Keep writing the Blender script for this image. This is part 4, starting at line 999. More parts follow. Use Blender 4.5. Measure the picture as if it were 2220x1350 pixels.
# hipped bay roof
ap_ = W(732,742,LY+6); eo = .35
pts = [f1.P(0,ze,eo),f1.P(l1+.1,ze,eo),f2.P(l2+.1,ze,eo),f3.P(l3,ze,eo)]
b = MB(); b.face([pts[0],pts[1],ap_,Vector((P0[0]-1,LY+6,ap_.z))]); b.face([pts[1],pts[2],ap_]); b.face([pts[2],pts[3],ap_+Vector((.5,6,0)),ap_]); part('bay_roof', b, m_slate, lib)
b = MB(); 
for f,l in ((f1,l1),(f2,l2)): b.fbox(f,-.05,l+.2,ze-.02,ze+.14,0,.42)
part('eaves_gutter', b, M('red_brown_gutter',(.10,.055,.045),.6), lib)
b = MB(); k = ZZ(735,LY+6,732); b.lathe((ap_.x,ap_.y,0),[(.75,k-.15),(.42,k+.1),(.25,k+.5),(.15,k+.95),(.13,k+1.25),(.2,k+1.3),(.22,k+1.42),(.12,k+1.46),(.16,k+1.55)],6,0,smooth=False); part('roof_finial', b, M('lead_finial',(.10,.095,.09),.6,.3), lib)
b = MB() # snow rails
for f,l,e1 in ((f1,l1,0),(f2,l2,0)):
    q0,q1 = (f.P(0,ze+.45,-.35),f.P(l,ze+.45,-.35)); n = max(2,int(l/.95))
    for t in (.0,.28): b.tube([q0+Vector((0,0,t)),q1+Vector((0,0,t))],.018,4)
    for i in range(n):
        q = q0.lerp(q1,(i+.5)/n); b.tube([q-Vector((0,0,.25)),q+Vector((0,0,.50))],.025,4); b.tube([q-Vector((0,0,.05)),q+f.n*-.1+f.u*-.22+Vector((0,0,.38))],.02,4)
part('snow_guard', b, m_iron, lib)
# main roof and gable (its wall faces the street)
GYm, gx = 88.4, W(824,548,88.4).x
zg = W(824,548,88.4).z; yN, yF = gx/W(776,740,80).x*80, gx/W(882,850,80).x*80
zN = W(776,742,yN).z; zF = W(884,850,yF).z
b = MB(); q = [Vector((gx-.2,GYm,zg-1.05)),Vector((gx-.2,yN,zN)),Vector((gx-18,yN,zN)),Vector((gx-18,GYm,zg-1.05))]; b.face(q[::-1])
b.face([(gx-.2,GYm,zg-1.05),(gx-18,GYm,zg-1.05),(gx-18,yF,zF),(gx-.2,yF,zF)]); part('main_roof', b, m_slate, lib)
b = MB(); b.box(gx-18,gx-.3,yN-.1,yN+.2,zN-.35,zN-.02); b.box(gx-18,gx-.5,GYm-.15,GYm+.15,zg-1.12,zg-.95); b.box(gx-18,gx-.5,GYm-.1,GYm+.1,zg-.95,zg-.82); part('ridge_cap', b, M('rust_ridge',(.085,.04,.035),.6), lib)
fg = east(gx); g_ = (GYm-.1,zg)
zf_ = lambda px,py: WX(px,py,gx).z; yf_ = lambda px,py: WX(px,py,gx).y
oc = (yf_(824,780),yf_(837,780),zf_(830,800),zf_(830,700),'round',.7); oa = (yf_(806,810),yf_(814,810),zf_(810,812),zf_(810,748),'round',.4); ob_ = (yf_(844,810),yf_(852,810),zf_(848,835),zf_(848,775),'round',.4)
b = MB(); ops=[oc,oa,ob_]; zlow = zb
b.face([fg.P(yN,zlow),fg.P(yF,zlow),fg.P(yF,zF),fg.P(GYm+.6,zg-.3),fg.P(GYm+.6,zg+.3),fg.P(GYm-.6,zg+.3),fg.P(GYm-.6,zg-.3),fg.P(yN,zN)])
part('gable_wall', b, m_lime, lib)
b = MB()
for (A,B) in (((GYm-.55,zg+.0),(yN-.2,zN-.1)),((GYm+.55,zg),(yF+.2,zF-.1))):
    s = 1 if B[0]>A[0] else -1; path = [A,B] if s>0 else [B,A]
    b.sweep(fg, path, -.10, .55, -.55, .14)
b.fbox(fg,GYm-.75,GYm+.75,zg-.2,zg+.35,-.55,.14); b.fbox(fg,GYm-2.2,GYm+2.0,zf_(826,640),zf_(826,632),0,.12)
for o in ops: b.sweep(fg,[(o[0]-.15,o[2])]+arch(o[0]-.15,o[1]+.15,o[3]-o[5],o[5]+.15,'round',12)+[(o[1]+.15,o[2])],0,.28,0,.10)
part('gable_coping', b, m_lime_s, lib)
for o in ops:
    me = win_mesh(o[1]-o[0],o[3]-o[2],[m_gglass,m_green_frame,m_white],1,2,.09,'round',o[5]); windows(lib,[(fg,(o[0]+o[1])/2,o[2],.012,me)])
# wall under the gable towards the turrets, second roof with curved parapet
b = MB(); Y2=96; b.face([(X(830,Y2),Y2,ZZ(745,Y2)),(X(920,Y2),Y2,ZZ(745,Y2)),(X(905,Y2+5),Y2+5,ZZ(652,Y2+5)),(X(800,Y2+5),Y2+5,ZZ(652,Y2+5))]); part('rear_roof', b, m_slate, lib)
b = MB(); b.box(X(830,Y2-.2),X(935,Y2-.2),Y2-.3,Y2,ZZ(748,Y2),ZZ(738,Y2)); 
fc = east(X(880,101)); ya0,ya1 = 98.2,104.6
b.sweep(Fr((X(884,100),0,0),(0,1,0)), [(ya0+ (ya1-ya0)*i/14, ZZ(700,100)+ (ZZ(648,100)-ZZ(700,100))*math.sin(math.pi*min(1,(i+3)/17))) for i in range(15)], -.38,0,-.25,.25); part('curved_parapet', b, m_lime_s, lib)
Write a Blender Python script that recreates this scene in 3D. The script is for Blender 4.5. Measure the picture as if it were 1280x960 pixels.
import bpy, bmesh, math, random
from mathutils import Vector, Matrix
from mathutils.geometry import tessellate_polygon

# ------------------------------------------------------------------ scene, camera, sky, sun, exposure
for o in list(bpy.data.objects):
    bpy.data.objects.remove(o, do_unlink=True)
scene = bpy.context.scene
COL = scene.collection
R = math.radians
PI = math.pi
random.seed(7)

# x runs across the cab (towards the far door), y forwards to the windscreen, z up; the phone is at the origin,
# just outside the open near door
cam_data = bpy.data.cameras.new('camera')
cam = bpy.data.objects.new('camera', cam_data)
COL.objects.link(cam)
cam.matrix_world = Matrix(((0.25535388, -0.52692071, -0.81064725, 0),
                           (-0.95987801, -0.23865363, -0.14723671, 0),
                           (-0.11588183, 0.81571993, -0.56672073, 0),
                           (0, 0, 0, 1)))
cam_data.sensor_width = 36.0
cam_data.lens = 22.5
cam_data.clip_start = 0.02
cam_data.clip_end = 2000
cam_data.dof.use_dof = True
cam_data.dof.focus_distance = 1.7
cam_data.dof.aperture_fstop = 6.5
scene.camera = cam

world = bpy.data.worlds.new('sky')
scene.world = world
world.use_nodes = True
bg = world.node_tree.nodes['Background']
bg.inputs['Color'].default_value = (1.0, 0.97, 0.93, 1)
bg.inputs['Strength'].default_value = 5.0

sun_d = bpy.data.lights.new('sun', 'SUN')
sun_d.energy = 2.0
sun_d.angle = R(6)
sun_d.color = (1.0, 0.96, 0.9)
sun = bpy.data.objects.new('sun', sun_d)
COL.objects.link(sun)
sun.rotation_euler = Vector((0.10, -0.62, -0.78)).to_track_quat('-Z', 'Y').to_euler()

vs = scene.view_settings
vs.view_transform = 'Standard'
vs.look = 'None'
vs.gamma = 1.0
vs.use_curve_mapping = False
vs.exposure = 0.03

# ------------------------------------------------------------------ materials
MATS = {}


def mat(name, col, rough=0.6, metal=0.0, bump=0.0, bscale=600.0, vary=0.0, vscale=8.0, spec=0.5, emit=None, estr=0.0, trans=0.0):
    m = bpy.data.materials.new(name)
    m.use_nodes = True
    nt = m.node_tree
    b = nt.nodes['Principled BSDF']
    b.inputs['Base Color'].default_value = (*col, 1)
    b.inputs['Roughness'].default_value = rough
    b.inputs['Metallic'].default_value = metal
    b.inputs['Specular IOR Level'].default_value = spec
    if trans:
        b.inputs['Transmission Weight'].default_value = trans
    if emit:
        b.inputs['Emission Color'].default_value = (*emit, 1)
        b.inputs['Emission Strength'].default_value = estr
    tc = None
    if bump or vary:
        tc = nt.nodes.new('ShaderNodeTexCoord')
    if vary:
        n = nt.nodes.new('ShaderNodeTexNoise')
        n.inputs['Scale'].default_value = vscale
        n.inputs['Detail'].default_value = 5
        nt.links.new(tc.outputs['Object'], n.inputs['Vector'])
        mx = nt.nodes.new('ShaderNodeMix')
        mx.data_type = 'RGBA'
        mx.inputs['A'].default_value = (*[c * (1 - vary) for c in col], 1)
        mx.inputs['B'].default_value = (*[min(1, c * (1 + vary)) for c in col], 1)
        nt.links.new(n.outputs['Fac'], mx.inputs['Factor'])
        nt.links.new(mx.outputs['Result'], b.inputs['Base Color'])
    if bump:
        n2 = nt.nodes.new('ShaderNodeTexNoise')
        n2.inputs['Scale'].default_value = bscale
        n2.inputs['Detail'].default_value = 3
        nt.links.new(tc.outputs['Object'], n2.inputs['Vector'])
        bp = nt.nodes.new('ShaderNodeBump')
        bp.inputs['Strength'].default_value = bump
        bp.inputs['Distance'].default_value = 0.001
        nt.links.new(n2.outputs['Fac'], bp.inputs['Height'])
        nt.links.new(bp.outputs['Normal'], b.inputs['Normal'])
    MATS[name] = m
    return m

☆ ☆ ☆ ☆

## [GIVEN EXERCISE]
The lines to quote run from the one containing "Write a Blender" to the one containing "from mathutils.geometry import". Quote them exactly, with both of those lines, and nothing else.

## [SOLUTION FOR THIS PROBLEM]
Write a Blender Python script that recreates this scene in 3D. The script is for Blender 4.5. Measure the picture as if it were 1280x960 pixels.
import bpy, bmesh, math, random
from mathutils import Vector, Matrix
from mathutils.geometry import tessellate_polygon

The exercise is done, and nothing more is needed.